The collection of writings called 12 blickar på verkligheten, 1972, portrays and thematises this vision. We are shown a boy’s room, we look out over an icy landscape, we go to the cinema and watch an action film, we travel on a bus in southern Europe and view the passing scenery. Woven into these scenes are both personal associations and reflections on the circumstances of fellow humans. Different times and places are interchanged and merged in these accounts and together create a feeling of proximity to the author in a way that ordinary fictional prose and poetry doesn’t always manage.

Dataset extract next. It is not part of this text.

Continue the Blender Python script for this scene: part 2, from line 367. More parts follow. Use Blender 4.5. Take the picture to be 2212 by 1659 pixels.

Some of the later writings, such as the poems “Min käre Swedenborg” and “Gåtan Swedenborg” from the collection called Ljusets vägar, 1976, focus on Emanuel Swedenborg and his world view. The oddest and most unusual collection is – without doubt – the lyrical prose collection entitled Swedenborgvisioner, 1973. It is presented as “En prosasvit i sju avsnitt” (“a series of prose in seven instalments”) and is a sort of erotically-tinged book of revelation, which hints that the author has depicted herself, in a suggestive and visionary way, in the role of Swedenborg’s goddaughter.
In addition to her literary writings Ella Hillbäck was also active as a journalist and a literary critic, including work for Ny Tid and Morgontidningen.
Ella Hillbäck died in Stockholm in 1979.